17 January 2025, 19:31
By Furniture News Jan 17, 2025

DFS signals strong H1 profit growth

In a trading update covering the 26-weeks to 29th December 2024, DFS reports rising profits, with H1 group PBT(A) expected to be in the range of £16-17m – up some £7-8m YoY.

Notwithstanding the weak market backdrop, group order intake was up +10.1% YoY, supported by the successful implementation of growth initiatives and higher-than-expected market share gains for both brands, with Sofology's improved order intake growth trajectory continuing, at +19.1% YoY.

Gross delivered sales are expected to be up +1.4% YoY, with the group's order bank closing higher YoY, driven by continued Red Sea shipping delays and order intake strengthening through the period.

DFS says the profit increase was driven by the higher sales, operating cost savings and gross margin improvement, more than offsetting current inflationary increases. Net bank debt at the end of the period was down to £117m, with leverage improving to 1.7x compared to 2.5x at the previous FY end – while the key Winter Sale trading period has started in line with expectations.
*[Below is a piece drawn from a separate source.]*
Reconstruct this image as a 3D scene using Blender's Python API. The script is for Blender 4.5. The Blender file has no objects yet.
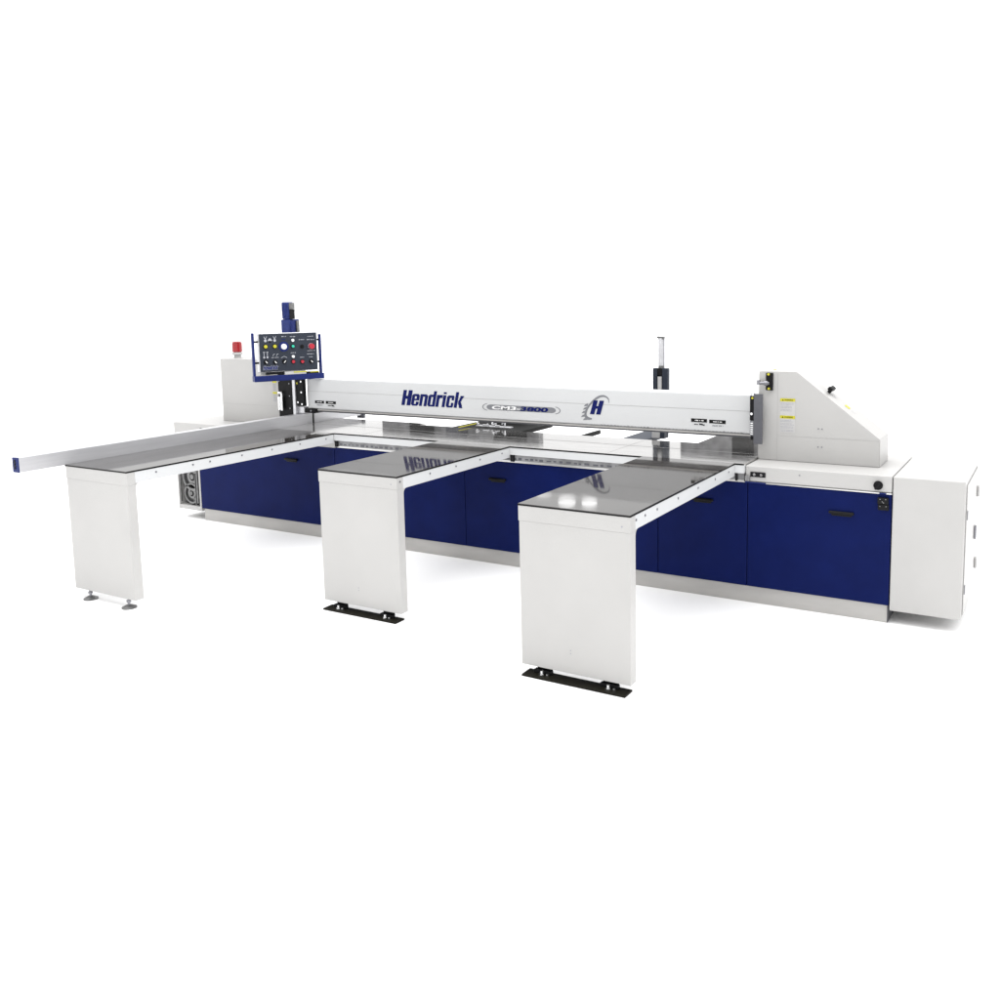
import bpy, bmesh, math, random
from mathutils import Vector, Matrix
random.seed(7)
C = bpy.context.scene.collection
R = math.radians

# ------------------------------------------------------------------ materials
def mat(name, col, rough=.4, metal=0., spec=.5, bump=0., bscale=200., var=0., vscale=3., stretch=None, coat=0., rvar=0.):
    m = bpy.data.materials.new(name); m.use_nodes = True
    nt = m.node_tree; b = nt.nodes['Principled BSDF']
    b.inputs['Base Color'].default_value = (*col, 1); b.inputs['Roughness'].default_value = rough
    b.inputs['Metallic'].default_value = metal; b.inputs['Specular IOR Level'].default_value = spec
    b.inputs['Coat Weight'].default_value = coat; b.inputs['Coat Roughness'].default_value = .05
    tc = nt.nodes.new('ShaderNodeTexCoord'); mp = nt.nodes.new('ShaderNodeMapping')
    nt.links.new(tc.outputs['Object'], mp.inputs[0])
    if stretch: mp.inputs['Scale'].default_value = stretch
    if var > 0 or rvar > 0:
        n = nt.nodes.new('ShaderNodeTexNoise'); n.inputs['Scale'].default_value = vscale; n.inputs['Detail'].default_value = 6
        nt.links.new(mp.outputs[0], n.inputs['Vector'])
        if var > 0:
            r = nt.nodes.new('ShaderNodeMapRange'); r.inputs[1].default_value = .3; r.inputs[2].default_value = .7
            r.inputs[3].default_value = 1 - var; r.inputs[4].default_value = 1 + var
            nt.links.new(n.outputs['Fac'], r.inputs[0])
            mx = nt.nodes.new('ShaderNodeVectorMath'); mx.operation = 'SCALE'; mx.inputs[0].default_value = col
            nt.links.new(r.outputs[0], mx.inputs['Scale']); nt.links.new(mx.outputs[0], b.inputs['Base Color'])
        if rvar > 0:
            r = nt.nodes.new('ShaderNodeMapRange'); r.inputs[1].default_value = .3; r.inputs[2].default_value = .7
            r.inputs[3].default_value = rough * (1 - rvar); r.inputs[4].default_value = rough * (1 + rvar)
            nt.links.new(n.outputs['Fac'], r.inputs[0]); nt.links.new(r.outputs[0], b.inputs['Roughness'])
    if bump > 0:
        n2 = nt.nodes.new('ShaderNodeTexNoise'); n2.inputs['Scale'].default_value = bscale; n2.inputs['Detail'].default_value = 3
        nt.links.new(mp.outputs[0], n2.inputs['Vector'])
        bp = nt.nodes.new('ShaderNodeBump'); bp.inputs['Strength'].default_value = bump; bp.inputs['Distance'].default_value = .002
        nt.links.new(n2.outputs['Fac'], bp.inputs['Height']); nt.links.new(bp.outputs[0], b.inputs['Normal'])
    return m
M = dict(
    white=mat('white_paint', (.436, .430, .421), .38, spec=.4, bump=.06, bscale=350, var=.028, vscale=2.6),
    beam=mat('lightened_white_paint', (.570, .577, .583), .33, spec=.4, bump=.04, bscale=300, var=.015, vscale=2),  # lightened white; brighter light on the side rails is put into this colour
    blue=mat('blue_paint', (.0034, .0084, .066), .36, spec=.05, bump=.12, bscale=420, var=.10, vscale=5),
    bluebr=mat('bright_blue_paint', (.011, .020, .115), .4, spec=.15, var=.06, vscale=20),
    glass=mat('dark_laminate', (.033, .030, .028), .05, spec=.5, rvar=.5, var=.12, vscale=7),
    edge=mat('black_edge', (.008, .008, .008), .5, spec=.12),
    steel=mat('brushed_steel', (.60, .595, .59), .30, metal=.85, var=.12, vscale=4, stretch=(.6, 9, 9), bump=.1, bscale=60),
    kick=mat('kick_steel', (.42, .41, .395), .42, metal=.35, var=.06, vscale=5, stretch=(.8, 1, 4), bump=.05, bscale=80),
    plate=mat('table_steel', (.55, .54, .53), .10, metal=.9, var=.13, vscale=3, stretch=(1.2, 9, 1), rvar=.5),
    alu=mat('aluminium', (.60, .60, .62), .36, metal=.7, var=.07, vscale=4, stretch=(5, .5, 9)),
    rail=mat('rail_grey', (.24, .24, .245), .45, metal=.4, var=.3, vscale=14),
    black=mat('black_metal', (.008, .008, .009), .5, spec=.14, var=.2, vscale=20),
    plateblack=mat('black_plate', (.008, .007, .004), .6, spec=.15, bump=.3, bscale=90, var=.2, vscale=30),
    dgrey=mat('dark_grey', (.085, .087, .10), .45, var=.08, vscale=20),
    panel=mat('panel_face', (.024, .030, .044), .5, spec=.25, var=.06, vscale=20),
    chrome=mat('chrome', (.72, .72, .73), .18, metal=1),
    screw=mat('screw_steel', (.24, .24, .26), .35, metal=.7),
    ink=mat('blue_ink', (.006, .011, .095), .5, spec=.1),
    inkgrey=mat('grey_ink', (.20, .205, .22), .5, spec=.1),
    inkw=mat('white_ink', (.82, .82, .82), .5),
    inkpale=mat('pale_grey_ink', (.30, .30, .34), .5),
    legend=mat('legend_ink', (.40, .41, .45), .5),
    inkk=mat('black_ink', (.008, .008, .008), .5, spec=.1),
    paper=mat('label_paper', (.47, .465, .46), .5),
    yellow=mat('yellow_label', (.50, .46, .02), .45, var=.05, vscale=40),
    redp=mat('red_button', (.42, .010, .03), .35),
    green=mat('green_button', (.02, .48, .33), .3),
    redlens=mat('red_lens', (.30, .004, .008), .2, coat=.15),
    motor=mat('motor_blue', (.016, .028, .135), .42, spec=.2, var=.18, vscale=30, bump=.2, bscale=60),
    gear=mat('cast_grey', (.16, .16, .16), .35, metal=.6, var=.3, vscale=25),
    seam=mat('seam_grey', (.35, .345, .34), .6),
    floor=mat('studio_floor', (.96, .96, .96), .8, spec=0.),
)

# ------------------------------------------------------------------ mesh helpers (world coordinates)
def bm_new(): return bmesh.new()
def bx(bm, x0, x1, y0, y1, z0, z1, bev=0., seg=2, rot=None, org=None):
    r = bmesh.ops.create_cube(bm, size=1)
    vs = r['verts']
    for v in vs:
        v.co = Vector(((x0+x1)/2 + v.co.x*(x1-x0), (y0+y1)/2 + v.co.y*(y1-y0), (z0+z1)/2 + v.co.z*(z1-z0)))
    if rot is not None:
        for v in vs: v.co = org + rot @ (v.co - org)
    if bev > 0:
        es = list({e for v in vs for e in v.link_edges})
        bmesh.ops.bevel(bm, geom=es, offset=bev, segments=seg, affect='EDGES', profile=.5)
    return bm
def cyl(bm, p, axis, r, h, n=20, r2=None, bev=0.):
    """cylinder from p along axis for length h"""
    a = Vector(axis).normalized(); q = a.to_track_quat('Z', 'Y').to_matrix().to_4x4()
    m = Matrix.Translation(Vector(p) + a*h/2) @ q
    g = bmesh.ops.create_cone(bm, cap_ends=True, segments=n, radius1=r, radius2=(r if r2 is None else r2), depth=h, matrix=m)
    if bev > 0:
        es = [e for e in {e for v in g['verts'] for e in v.link_edges} if any(len(f.verts) > 4 for f in e.link_faces)]
        bmesh.ops.bevel(bm, geom=es, offset=bev, segments=2, affect='EDGES')
    return bm
def prism(bm, pts, y0, y1, bev=0.):
    """polygon in x,z extruded along y"""
    a = [bm.verts.new((x, y0, z)) for x, z in pts]; b = [bm.verts.new((x, y1, z)) for x, z in pts]
    n = len(pts); fs = [bm.faces.new(a), bm.faces.new(b[::-1])]
    for i in range(n): fs.append(bm.faces.new((a[i], b[i], b[(i+1) % n], a[(i+1) % n])))
    bmesh.ops.recalc_face_normals(bm, faces=fs)
    if bev > 0: bmesh.ops.bevel(bm, geom=list({e for f in fs for e in f.edges}), offset=bev, segments=2, affect='EDGES')
    return bm
def wpos(o):
    p = Vector((0, 0, 0))
    while o: p += Vector(o.location); o = o.parent
    return p
def obj(name, bm, m, parent=None, smooth=False, loc=None, label=None):
    me = bpy.data.meshes.new(name)
    if loc is None: loc = wpos(parent) if parent else Vector((0, 0, 0))
    loc = Vector(loc)
    for v in bm.verts: v.co -= loc
    if smooth:
        for f in bm.faces: f.smooth = True
        for e in bm.edges:
            if len(e.link_faces) == 2 and e.calc_face_angle(0) > .6: e.smooth = False
    bm.to_mesh(me); bm.free()
    me.materials.append(M[m] if isinstance(m, str) else m)
    o = bpy.data.objects.new(name, me); C.objects.link(o)
    if parent: o.parent = parent; o.location = loc - wpos(parent)
    else: o.location = loc
    if label: o['label'] = label
    return o
def pieces(name, bm, m, parent=None, smooth=False):
    """every loose piece of bm becomes an object of its own"""
    bm.verts.ensure_lookup_table(); seen = set(); out = []
    for v in list(bm.verts):
        if v in seen: continue
        isl = []; st = [v]; seen.add(v)
        while st:
            q = st.pop(); isl.append(q)
            for e in q.link_edges:
                w = e.other_vert(q)
                if w not in seen: seen.add(w); st.append(w)
        nb = bmesh.new(); mp = {q: nb.verts.new(q.co) for q in isl}
        for f in {f for q in isl for f in q.link_faces}: nb.faces.new([mp[q] for q in f.verts])
        nb.normal_update(); out.append(obj(name, nb, m, parent, smooth))
    bm.free(); return out
def thing(name, label, cat, loc, group=None):
    o = bpy.data.objects.new(name, None); C.objects.link(o); o.location = loc; o.empty_display_size = .1
    o['label'] = label; o['category'] = cat
    if group: o['group'] = group
    return o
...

The group continues to expect full year growth in profits and cash flow, with FY25 PBT expected to be in line with expectations. Profit delivery is now expected to be weighted towards H1, driven by a mix of factors, says DFS: a cautious view on market demand in H2 based on the UK's post-Budget economic performance; gains from competitor disruption in H1 are expected to partially reverse in H2; and an increase in operational costs in H2 due to the rises in National Insurance contributions, the National Living Wage and higher-than-anticipated interest rates, alongside further investment to drive future growth.

Group chief executive Tim Stacey says: "While the market remains relatively subdued, we are continuing to deliver on our self-help initiatives, having strengthened our position as the clear market leader, improved our gross margin and reduced our operating costs, all of which have helped us to deliver YoY profit growth.

"We remain focused on executing our plan, and are cautiously optimistic despite the increased inflationary pressures and less positive market outlook for 2025. Looking forward, we are confident that the group is well positioned to drive attractive returns for shareholders as the market recovers, and we remain focused on delivering our 8% PBT medium-term target."

The group will announce its interim results for the period on 13th March.